◆ DATASET SECTION:

○ ○ ○

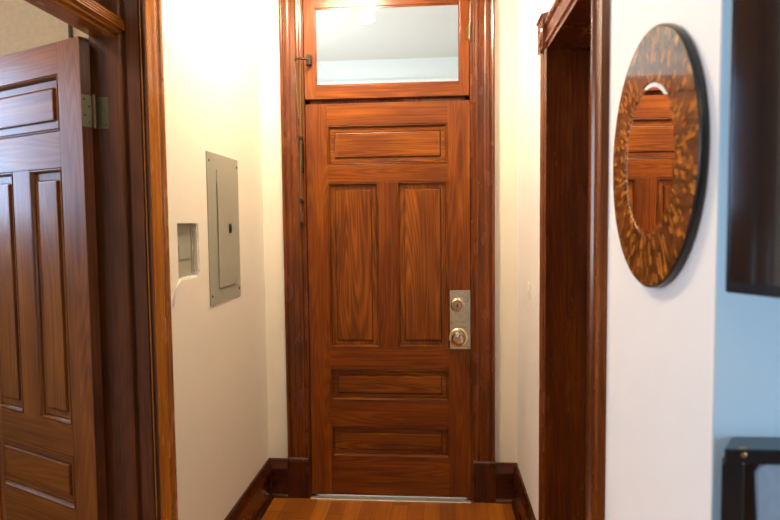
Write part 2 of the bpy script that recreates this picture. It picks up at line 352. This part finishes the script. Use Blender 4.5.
# right doorway
PR = .020
RC = [(0, 0), (0, .010), (.005, .018), (.014, .022), (.024, .020), (.028, .014), (.070, .014), (.075, .020), (.086, .024), (.096, .021), (.105, .018), (.110, 0)]
b = MB(); b.mould((XR, 2.305, 0), (0, 1, 0), (-1, 0, 0), (0, 0, 2.134), RC); struct(b.build('trim_16', W['trimz'], smooth=True), 'far moulded casing of the right doorway')
b = MB(); b.mould((XR, 1.642, 0), (0, -1, 0), (-1, 0, 0), (0, 0, 2.134), RC); struct(b.build('trim_17', W['trimz'], smooth=True), 'near moulded casing of the right doorway beside the mirror')
b = MB(); b.mould((XR, 1.642, 2.136), (0, 0, 1), (-1, 0, 0), (0, .663, 0), [(u*1.0, d*1.1) for u, d in RC]); struct(b.build('trim_18', W['trimy'], smooth=True), 'moulded head casing over the right doorway')
def cblock(n, y0, y1, lb):
    b = MB().box(XR-.030, XR, y0, y1, 2.134, 2.242)
    b.mould((XR, y0, 2.242), (0, 0, 1), (-1, 0, 0), (0, y1-y0, 0), [(0, 0), (0, .030), (.006, .036), (.012, .036), (.016, .02), (.024, 0)])
    b.lathe([(.0, -.034), (.012, -.034), (.016, -.031), (.024, -.031), (.028, -.034), (.036, -.034), (.040, -.030)], (XR, (y0+y1)/2, 2.188), 'x', 24)
    struct(b.build('trim_%d' % n, W['trimz']), 'square corner block of the right doorway casing, '+lb+' end')
cblock(19, 2.303, 2.418, 'far'); cblock(20, 1.529, 1.644, 'near')
b = MB()
for Y, s in ((2.305, -1), (1.635, 1)):
    b.prism([Vector((x, Y + s*(d-.008), 0)) for x, d in ((.400, 0), (.400, .012), (.486, .012), (.486, .024), (.545, .024), (.545, .012), (.62, .012), (.62, 0))], (0, 0, 2.136))
b.box(.400, .62, 1.64, 2.30, 2.124, 2.140); b.box(.486, .545, 1.65, 2.29, 2.112, 2.124)
struct(b.build('trim_21', W['trimz']), 'dark wooden jamb lining inside the right doorway')

# ------------------------------------------------------------------ panelled door builder
def panel_mesh(x0, x1, z0, z1):
    b = MB(); yb = .030
    loops = [(0, 0.0005), (.0015, .007), (.003, .007), (.0035, -.0005), (.006, -.001), (.009, .005), (.0115, .012), (.012, .020), (.0145, .020), (.015, .0135), (.036, .0145), (.037, .019), (.039, .019), (.0415, .007), (.045, .006)]
    rings = [[b.b.verts.new(p) for p in ((x0+i, y, z0+i), (x1-i, y, z0+i), (x1-i, y, z1-i), (x0+i, y, z1-i))] for i, y in loops]
    for A, B in zip(rings, rings[1:]):
        for k in range(4): b.b.faces.new((A[k], A[(k+1) % 4], B[(k+1) % 4], B[k]))
    b.b.faces.new(rings[-1])
    bk = [b.b.verts.new(p) for p in ((x0, yb, z0), (x1, yb, z0), (x1, yb, z1), (x0, yb, z1))]
    for k in range(4): b.b.faces.new((rings[0][(k+1) % 4], rings[0][k], bk[k], bk[(k+1) % 4]))
    b.b.faces.new(bk[::-1]); return b
def panelled_door(root, wd, ht, st, mun, rows, key, z0=.012):
    """rows: list of (zlow, zhigh, split); local x 0..wd, front y=0 facing -y, .036 thick"""
    T = .036
    MB().box(0, st, 0, T, z0, ht).build('stile', W[key+'z'], root, bevel=.0012)
    MB().box(wd-st, wd, 0, T, z0, ht).build('stile', W[key+'z'], root, bevel=.0012)
    zs = [z0] + [v for r in rows for v in r[:2]] + [ht]
    for a, c in zip(zs[::2], zs[1::2]): MB().box(st, wd-st, 0.0004, T-.0004, a, c).build('rail', W[key+'x'], root, bevel=.001)
    pk = 'panel' if key == 'door' else key
    for a, c, sp in rows:
        if sp:
            mx = wd/2
            MB().box(mx-mun/2, mx+mun/2, 0.0004, T-.0004, a, c).build('muntin', W[key+'z'], root, bevel=.001)
            panel_mesh(st, mx-mun/2, a, c).build('panel', W[pk+'z'], root); panel_mesh(mx+mun/2, wd-st, a, c).build('panel', W[pk+'z'], root)
        else: panel_mesh(st, wd-st, a, c).build('panel', W[pk+'x'], root)

# ------------------------------------------------------------------ end door + transom window
d1 = struct(empty('door_1', (-.696, 3.218, 0)), 'varnished six-panel wooden front door at the end of the hallway with a nickel lock plate')
panelled_door(d1, .864, 2.130, .114, .098, [(.232, .402, 0), (.543, .716, 0), (.833, 1.716, 1), (1.809, 2.018, 0)], 'door', z0=.018)
pl = MB().box(.757, .8635, -.004, 0, .827, 1.141).build('lock_plate', M['silver'], d1, bevel=.0015, label='polished nickel lock plate')
MB().lathe([(0, .004), (.030, .004), (.029, .009), (.014, .014), (.012, .030), (.020, .036), (.031, .046), (.033, .056), (.027, .068), (.014, .072), (.012, .069), (0, .069)], (.798, 0, .893), 'y', 32).build('door_knob', M['knobm'], pl, smooth=True)
MB().lathe([(.0, .003), (.036, .004), (.035, .010), (.028, .016), (.024, .016), (.022, .012), (.017, .012), (.015, .018), (0, .019)], (.796, 0, 1.064), 'y', 32).build('deadbolt', M['knobm'], pl, smooth=True)
MB().lathe([(0, .004), (.047, .004), (.050, .007), (.046, .011), (.036, .012), (.034, .007), (0, .007)], (.802, 0, .890), 'y', 40).build('knob_rose', M['brassy'], pl, smooth=True)
MB().box(.7935, .7985, -.021, -.018, 1.056, 1.072).build('keyhole', M['iron'], pl)
# threshold
th = MB().mould((-.700, 3.215, 0), (0, 1, 0), (0, 0, 1), (.868, 0, 0), [(-.018, 0), (-.016, .003), (0, .006), (.05, .008), (.15, .008), (.17, 0)]).build('door_threshold', M['alum'])
tag(th, 'thin pale metal threshold strip on the floor under the front door', 'threshold')

wr = struct(empty('window_1', (-.700, 3.222, 2.15)), 'glazed transom window above the front door in a varnished frame')
X0, X1 = -.700, .168; gx0, gx1, gz0, gz1 = -.640, .118, 2.226, 2.628
def loc(b, **k): return b
f = MB(); L = lambda x: x+.700; Z = lambda z: z-2.15
f.box(L(X0)+.002, L(gx0), 0, .034, Z(2.157), Z(2.684)).box(L(gx1), L(X1)-.002, 0, .034, Z(2.157), Z(2.684))
f.build('stile', W['doorz'], wr, bevel=.002)
f = MB().box(L(gx0), L(gx1), .0005, .0335, Z(2.157), Z(gz0)).build('bottom_rail', W['doorx'], wr, bevel=.002)
f = MB().box(L(gx0), L(gx1), .0005, .0335, Z(gz1), Z(2.684)).build('top_rail', W['doorx'], wr, bevel=.002)
b = MB(); t = .007
b.box(L(gx0), L(gx1), .006, .014, Z(gz0), Z(gz0)+t).box(L(gx0), L(gx1), .006, .014, Z(gz1)-t, Z(gz1)).box(L(gx0), L(gx0)+t, .006, .014, Z(gz0)+t, Z(gz1)-t).box(L(gx1)-t, L(gx1), .006, .014, Z(gz0)+t, Z(gz1)-t)
b.build('glazing_bead', W['doorx'], wr)
MB().box(L(gx0), L(gx1), .015, .019, Z(gz0), Z(gz1)).build('pane', M['glass'], wr)
hg = MB().box(L(.150), L(.172), -.006, 0, Z(2.44), Z(2.51)); hg.lathe([(0, Z(2.435)), (.005, Z(2.435)), (.005, Z(2.515)), (0, Z(2.515))], (L(.168), -.008, 0), 'z', 12)
hg.build('hinge', M['dkbrass'], wr)

# transom operator rod on left casing
rd = tag(empty('transom_operator', (-.720, 3.182, 1.48)), 'slim dark metal transom operating rod with a lever on the left door casing', 'window opener')
def q(x, y, z): return (x+.703, y-3.185, z-1.48)
MB().tube([q(-.705, 3.186, 1.49), q(-.699, 3.186, 1.90), q(-.693, 3.184, 2.345)], .0052, 10).build('rod', M['dkbrass'], rd, smooth=True)
MB().tube([q(-.724, 3.180, 2.352), q(-.708, 3.168, 2.356), q(-.690, 3.166, 2.356), q(-.650, 3.172, 2.352)], [.003, .006, .0065, .005], 10).build('lever', M['iron'], rd, smooth=True)
MB().box(.703-.664, .703-.640, .010, .040, 2.330-1.48, 2.385-1.48).build('sash_bracket', M['iron'], rd, bevel=.002)
MB().tube([q(-.722, 3.183, 2.345), q(-.715, 3.184, 2.22), q(-.704, 3.184, 2.05)], .003, 8).build('link_arm', M['dkbrass'], rd, smooth=True)
for z in (1.50, 1.62, 1.95):
    MB().lathe([(0, z-1.48-.012), (.008, z-1.48-.012), (.010, z-1.48), (.008, z-1.48+.012), (0, z-1.48+.012)], (-.703+.703+(-.704+.703), .001, 0), 'z', 14).box(-.012, .010, .002, .034, z-1.485, z-1.475).build('guide_bracket', M['iron'], rd)
MB().box(.000, .014, .000, .030, 1.77-1.48, 1.93-1.48).build('slide_handle', M['iron'], rd, bevel=.003)

# ------------------------------------------------------------------ left open door
ang = math.atan2(-.429, .903)   # local +x points from free end ... placed so local x=wd is hinge edge
WL = .705
Fp = Vector((-1.112, 1.850, 0)); dd = Vector((-.903, .429, 0))
org = Fp + dd*WL
d2 = struct(empty('door_2', org, ang), 'brown five-panel side door standing open into the left room')
panelled_door(d2, WL, 2.090, .117, .098, [(.232, .402, 0), (.545, .731, 0), (.835, 1.690, 1), (1.806, 1.990, 0)], 'side')
MB().box(WL-.0002, WL+.0008, .001, .035, .014, 2.088).build('hinge_edge_shade', W['darkz'], d2)  # thin dark wood strip, shade on the hinge edge put into its colour
for zc in (1.862, .30):
    hl = MB().box(WL, WL+.0015, .001, .035, zc-.05, zc+.05).build('hinge', M['hinge'], d2)
    for k, (u, v) in enumerate(((.010, .036), (.026, .014), (.010, -.014), (.026, -.036))):
        MB().lathe([(0, WL+.0016), (.0032, WL+.0022), (.0022, WL+.0028), (0, WL+.0026)], (0, u, zc+v), 'x', 10).build('screw', M['iron'], hl)
    MB().lathe([(0, zc-.054), (.005, zc-.052), (.0055, zc+.052), (0, zc+.056)], (WL+.006, .041, 0), 'z', 14).build('hinge_knuckle', M['dkbrass'], d2)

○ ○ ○

Please restate the material above line by line, exactly, beginning at its first line and ending with the line that contains "struct(b.build('trim_21', W['trimz']), 'dark", without any pictures.

Write part 2 of the bpy script that recreates this picture. It picks up at line 352. This part finishes the script. Use Blender 4.5.
# right doorway
PR = .020
RC = [(0, 0), (0, .010), (.005, .018), (.014, .022), (.024, .020), (.028, .014), (.070, .014), (.075, .020), (.086, .024), (.096, .021), (.105, .018), (.110, 0)]
b = MB(); b.mould((XR, 2.305, 0), (0, 1, 0), (-1, 0, 0), (0, 0, 2.134), RC); struct(b.build('trim_16', W['trimz'], smooth=True), 'far moulded casing of the right doorway')
b = MB(); b.mould((XR, 1.642, 0), (0, -1, 0), (-1, 0, 0), (0, 0, 2.134), RC); struct(b.build('trim_17', W['trimz'], smooth=True), 'near moulded casing of the right doorway beside the mirror')
b = MB(); b.mould((XR, 1.642, 2.136), (0, 0, 1), (-1, 0, 0), (0, .663, 0), [(u*1.0, d*1.1) for u, d in RC]); struct(b.build('trim_18', W['trimy'], smooth=True), 'moulded head casing over the right doorway')
def cblock(n, y0, y1, lb):
    b = MB().box(XR-.030, XR, y0, y1, 2.134, 2.242)
    b.mould((XR, y0, 2.242), (0, 0, 1), (-1, 0, 0), (0, y1-y0, 0), [(0, 0), (0, .030), (.006, .036), (.012, .036), (.016, .02), (.024, 0)])
    b.lathe([(.0, -.034), (.012, -.034), (.016, -.031), (.024, -.031), (.028, -.034), (.036, -.034), (.040, -.030)], (XR, (y0+y1)/2, 2.188), 'x', 24)
    struct(b.build('trim_%d' % n, W['trimz']), 'square corner block of the right doorway casing, '+lb+' end')
cblock(19, 2.303, 2.418, 'far'); cblock(20, 1.529, 1.644, 'near')
b = MB()
for Y, s in ((2.305, -1), (1.635, 1)):
    b.prism([Vector((x, Y + s*(d-.008), 0)) for x, d in ((.400, 0), (.400, .012), (.486, .012), (.486, .024), (.545, .024), (.545, .012), (.62, .012), (.62, 0))], (0, 0, 2.136))
b.box(.400, .62, 1.64, 2.30, 2.124, 2.140); b.box(.486, .545, 1.65, 2.29, 2.112, 2.124)
struct(b.build('trim_21', W['trimz']), 'dark wooden jamb lining inside the right doorway')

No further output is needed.